Connecting competencies ties back to the foundational values of NeIC: to enable the sharing of information, knowledge, and capabilities across country and organisational borders. It is also what makes NeIC so impactful, and essential in supporting the competitiveness of our region.

Tangible results are the detectable outcomes of NeIC projects, managed with the help of the practical project steering framework. The Affiliate programme supports transferring the results to ensure their sustainability.

ORGANISATION

NeIC is a joint initiative between the Nordic countries, hosted by CSC - IT Center for Science since 1. January 2025. Its steering body, the Strategic Committee, consists of representatives from the national e-infrastructure provider organisations in Finland, Sweden, Norway, Denmark, Iceland, and Estonia. These strategic partner organisation are CSC, NAISS, Sigma2, DeiC, RHNet, and ETAIS.

NeIC is managed by an Executive Team chaired by the NeIC Director. Most of NeIC's activities are organised in projects. The Executive Team coordinates the activities and participates in project Steering Groups (SG) as project owners.

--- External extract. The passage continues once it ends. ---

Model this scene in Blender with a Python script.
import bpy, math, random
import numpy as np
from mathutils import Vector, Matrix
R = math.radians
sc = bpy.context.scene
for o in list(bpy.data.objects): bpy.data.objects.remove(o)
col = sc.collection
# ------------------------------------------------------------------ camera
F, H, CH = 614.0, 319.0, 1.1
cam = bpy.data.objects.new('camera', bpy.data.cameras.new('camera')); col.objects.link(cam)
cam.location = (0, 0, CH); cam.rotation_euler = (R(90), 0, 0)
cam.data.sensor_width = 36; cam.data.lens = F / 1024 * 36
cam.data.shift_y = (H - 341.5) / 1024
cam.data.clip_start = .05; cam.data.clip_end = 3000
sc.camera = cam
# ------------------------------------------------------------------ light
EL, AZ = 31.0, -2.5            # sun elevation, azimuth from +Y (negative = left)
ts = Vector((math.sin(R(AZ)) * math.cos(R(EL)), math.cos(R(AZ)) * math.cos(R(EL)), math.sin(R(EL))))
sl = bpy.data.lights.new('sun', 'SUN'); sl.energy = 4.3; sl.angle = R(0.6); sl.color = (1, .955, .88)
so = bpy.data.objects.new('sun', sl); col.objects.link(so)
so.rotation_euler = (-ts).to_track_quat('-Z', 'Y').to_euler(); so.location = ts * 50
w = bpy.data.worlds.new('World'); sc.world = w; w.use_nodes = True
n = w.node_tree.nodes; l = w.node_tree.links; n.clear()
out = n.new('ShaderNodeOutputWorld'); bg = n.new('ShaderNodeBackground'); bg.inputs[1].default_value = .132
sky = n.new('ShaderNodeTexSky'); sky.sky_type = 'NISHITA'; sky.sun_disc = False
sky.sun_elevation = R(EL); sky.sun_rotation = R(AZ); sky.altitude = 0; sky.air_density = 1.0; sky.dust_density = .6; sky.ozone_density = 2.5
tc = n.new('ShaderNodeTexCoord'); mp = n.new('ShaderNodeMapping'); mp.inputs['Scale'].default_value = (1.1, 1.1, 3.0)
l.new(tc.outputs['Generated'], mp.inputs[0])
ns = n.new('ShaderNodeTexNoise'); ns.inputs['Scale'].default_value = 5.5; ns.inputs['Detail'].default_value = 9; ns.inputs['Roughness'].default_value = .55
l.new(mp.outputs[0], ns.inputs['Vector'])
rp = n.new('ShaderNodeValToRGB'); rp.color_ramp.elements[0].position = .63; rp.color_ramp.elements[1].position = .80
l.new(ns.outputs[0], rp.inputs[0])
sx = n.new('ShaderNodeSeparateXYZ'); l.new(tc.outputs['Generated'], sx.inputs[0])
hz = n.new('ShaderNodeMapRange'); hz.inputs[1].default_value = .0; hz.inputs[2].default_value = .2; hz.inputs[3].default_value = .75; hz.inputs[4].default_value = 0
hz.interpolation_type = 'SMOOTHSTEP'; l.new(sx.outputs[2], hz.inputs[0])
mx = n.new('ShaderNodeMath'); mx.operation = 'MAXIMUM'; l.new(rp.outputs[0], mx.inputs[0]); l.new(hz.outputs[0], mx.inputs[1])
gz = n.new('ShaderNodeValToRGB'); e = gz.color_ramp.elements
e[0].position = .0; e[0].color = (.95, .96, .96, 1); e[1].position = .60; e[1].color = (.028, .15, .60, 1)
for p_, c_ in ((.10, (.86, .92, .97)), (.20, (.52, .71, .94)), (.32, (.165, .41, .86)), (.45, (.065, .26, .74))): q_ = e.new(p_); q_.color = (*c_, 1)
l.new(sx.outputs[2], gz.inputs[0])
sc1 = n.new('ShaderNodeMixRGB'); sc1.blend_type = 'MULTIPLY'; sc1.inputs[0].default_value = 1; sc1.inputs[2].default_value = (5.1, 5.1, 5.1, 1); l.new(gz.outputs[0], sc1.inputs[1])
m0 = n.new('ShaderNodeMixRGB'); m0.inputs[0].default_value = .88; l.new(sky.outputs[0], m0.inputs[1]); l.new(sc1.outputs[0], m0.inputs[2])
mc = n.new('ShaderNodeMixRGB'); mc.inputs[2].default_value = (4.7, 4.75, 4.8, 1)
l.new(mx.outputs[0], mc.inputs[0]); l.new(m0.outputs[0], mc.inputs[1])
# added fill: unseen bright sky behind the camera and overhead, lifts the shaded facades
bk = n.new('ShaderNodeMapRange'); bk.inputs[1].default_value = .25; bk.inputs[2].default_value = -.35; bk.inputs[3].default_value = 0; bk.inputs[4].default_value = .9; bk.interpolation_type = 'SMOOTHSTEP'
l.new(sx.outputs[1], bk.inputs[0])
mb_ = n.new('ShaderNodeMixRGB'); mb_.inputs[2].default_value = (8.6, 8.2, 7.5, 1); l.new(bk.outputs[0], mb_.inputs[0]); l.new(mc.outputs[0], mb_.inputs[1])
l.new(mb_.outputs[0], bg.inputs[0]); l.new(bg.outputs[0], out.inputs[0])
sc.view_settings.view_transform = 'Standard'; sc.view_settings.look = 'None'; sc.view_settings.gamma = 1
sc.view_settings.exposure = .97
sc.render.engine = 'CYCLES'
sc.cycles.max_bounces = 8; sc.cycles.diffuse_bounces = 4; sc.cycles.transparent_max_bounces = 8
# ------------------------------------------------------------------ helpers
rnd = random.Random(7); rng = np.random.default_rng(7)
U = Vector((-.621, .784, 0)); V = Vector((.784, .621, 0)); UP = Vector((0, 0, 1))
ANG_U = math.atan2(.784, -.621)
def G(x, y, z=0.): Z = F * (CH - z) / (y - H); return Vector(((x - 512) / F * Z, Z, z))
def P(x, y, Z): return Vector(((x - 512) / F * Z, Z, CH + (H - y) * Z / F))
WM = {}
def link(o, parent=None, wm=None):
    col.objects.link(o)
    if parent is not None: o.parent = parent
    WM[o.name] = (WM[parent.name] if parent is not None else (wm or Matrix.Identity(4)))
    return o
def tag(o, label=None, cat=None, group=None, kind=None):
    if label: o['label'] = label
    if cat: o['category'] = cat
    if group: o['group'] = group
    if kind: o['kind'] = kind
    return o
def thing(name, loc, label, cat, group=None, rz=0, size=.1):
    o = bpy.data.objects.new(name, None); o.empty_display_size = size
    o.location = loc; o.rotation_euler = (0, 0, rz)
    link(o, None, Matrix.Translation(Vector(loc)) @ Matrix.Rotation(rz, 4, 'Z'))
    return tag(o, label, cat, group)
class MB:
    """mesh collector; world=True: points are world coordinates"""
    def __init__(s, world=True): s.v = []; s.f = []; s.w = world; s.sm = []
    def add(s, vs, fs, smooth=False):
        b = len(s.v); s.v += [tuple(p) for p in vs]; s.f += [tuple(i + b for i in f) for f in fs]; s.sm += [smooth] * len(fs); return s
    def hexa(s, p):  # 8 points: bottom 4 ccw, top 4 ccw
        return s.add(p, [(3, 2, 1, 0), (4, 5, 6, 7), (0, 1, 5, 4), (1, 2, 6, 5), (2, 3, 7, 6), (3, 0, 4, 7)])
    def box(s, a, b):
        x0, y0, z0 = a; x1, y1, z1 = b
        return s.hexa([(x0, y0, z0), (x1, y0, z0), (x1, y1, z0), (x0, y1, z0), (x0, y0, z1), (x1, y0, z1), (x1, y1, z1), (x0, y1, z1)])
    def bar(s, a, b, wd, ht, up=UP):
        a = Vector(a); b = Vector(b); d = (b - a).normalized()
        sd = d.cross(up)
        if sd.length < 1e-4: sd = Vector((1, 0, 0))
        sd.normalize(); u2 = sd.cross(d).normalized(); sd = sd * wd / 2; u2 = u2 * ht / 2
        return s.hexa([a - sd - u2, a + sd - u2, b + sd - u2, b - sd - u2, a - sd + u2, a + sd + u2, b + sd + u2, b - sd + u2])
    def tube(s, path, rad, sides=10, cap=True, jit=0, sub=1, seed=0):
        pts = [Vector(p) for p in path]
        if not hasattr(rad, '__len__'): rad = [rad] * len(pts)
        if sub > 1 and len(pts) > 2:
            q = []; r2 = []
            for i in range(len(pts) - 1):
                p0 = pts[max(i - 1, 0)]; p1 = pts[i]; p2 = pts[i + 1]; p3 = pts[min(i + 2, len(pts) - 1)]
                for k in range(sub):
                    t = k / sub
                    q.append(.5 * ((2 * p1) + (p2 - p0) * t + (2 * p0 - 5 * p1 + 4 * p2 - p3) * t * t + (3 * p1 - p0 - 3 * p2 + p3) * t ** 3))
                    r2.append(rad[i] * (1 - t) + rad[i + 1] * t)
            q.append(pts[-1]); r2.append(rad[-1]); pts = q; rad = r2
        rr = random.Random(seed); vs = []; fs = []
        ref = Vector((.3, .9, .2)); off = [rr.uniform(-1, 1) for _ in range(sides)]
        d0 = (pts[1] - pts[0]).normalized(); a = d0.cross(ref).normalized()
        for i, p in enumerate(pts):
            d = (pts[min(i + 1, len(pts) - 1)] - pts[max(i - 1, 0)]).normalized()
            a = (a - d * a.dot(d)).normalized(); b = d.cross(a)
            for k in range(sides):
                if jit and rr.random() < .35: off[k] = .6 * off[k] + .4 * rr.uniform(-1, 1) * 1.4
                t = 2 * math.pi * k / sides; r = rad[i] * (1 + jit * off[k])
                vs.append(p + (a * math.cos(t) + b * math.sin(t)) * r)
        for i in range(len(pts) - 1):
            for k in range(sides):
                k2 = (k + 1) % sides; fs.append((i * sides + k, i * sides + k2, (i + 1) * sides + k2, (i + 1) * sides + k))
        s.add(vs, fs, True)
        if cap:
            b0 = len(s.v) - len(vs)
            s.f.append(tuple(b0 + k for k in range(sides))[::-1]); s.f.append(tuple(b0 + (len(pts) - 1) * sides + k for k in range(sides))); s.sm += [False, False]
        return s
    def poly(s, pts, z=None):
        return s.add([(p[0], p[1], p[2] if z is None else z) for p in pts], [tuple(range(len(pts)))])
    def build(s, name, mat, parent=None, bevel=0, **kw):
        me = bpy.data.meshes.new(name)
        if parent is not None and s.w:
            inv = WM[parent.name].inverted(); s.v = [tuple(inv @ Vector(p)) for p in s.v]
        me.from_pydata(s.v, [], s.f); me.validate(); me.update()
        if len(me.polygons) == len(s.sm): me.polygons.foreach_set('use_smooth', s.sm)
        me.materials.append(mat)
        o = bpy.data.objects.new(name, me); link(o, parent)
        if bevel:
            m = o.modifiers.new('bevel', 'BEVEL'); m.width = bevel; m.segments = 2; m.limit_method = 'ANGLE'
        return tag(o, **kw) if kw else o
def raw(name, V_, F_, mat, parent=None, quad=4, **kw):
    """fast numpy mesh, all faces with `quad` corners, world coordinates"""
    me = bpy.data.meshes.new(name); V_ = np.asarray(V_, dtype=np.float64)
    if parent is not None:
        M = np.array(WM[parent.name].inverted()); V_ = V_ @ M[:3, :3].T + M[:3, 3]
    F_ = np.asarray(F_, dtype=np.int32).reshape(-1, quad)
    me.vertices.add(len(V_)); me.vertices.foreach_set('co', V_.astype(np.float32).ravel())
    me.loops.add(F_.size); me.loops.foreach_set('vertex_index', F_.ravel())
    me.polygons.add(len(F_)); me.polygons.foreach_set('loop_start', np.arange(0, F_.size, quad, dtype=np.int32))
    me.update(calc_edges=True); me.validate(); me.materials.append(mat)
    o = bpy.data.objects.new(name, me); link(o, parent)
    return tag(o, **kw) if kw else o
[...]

In collaboration with national e-infrastructure providers and user-community representatives, NeIC engages IT experts to participate in development projects and related activities.

NeIC organisation

OUR VALUES

Open, reliable and continuously striving to
improve in our work, we are motivated by
adding value to research.

NEIC PROJECT LIFECYCLE

Since 2014, NeIC has used Tietoevry’s Practical Project Steering (PPS) model and vocabulary in its activities. This framework is the backbone of NeIC operations and our key to delivering a successful project. The NeIC project lifecycle model contains the phases of a development project and its outcomes as they are described in PPS, supporting and guiding the steering groups by highlighting decisions to be made and documents to be approved.

In 2019, we developed a Policy of Benefit Realization Management (BRM) and implemented this into the project lifecycle model. The benefit management in NeIC's projects is divided into three stages: evaluating, managing, and realizing benefits. The BRM at NeIC has over the years evolved into a fit-for-purpose model, where the expected benefits and changes are prioritized at every stage of the project.